Monday, August 10, 2015

Linked- Running Out of Time


I find this interesting in a few ways.

First is my own experience.  I’ve been wearing my  Watch from day one and I love it.  It’s become part of my daily routine.  But before I got it, I had stopped wearing a watch for several years and hadn’t bought one in almost a decade.  My belief had been that  Watch would expand the watch wearing population, not cannibalize it.  To my mind, the thing to consider is didn’t the iPhone already replace a watch for many people? (much the way we’ve seen steep declines in point-and-shoot cameras or mp3 players).  I would have expected the watch hit to have already happened and that the “smartwatch” would re-grow the category as opposed to creating converts.

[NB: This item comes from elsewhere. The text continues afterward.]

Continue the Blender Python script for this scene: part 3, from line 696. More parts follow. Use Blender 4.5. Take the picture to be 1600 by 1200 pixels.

Second, this to me speaks volumes about what pundits aren’t getting right about smartwatches.  There continues to be this call for a “killer app” that will make the device compelling to so many.  But as has been said so many times, the iPhone didn’t have a “killer app” that it used to sell it’s self. The “killer app” was “phone” because it replaced a key piece of tech and then allowed it to do so much more.  In the same way, perhaps we are now seeing that, in fact, the “killer app” of the watch is simply timekeeping.  If this watch is good enough to replace your existing watch AND give you a whole new slew of features, then perhaps it’s got what it needs to be a success.

The difference, of course, is that more people own a phone than wear a watch by far.  But perhaps the measure of success shouldn’t be how many people now strap something on their wrist that previously didn’t; but how many devoted watch fans find smartwatches compelling enough to switch.

Either way, a new billion-dollar product can’t be a bad thing.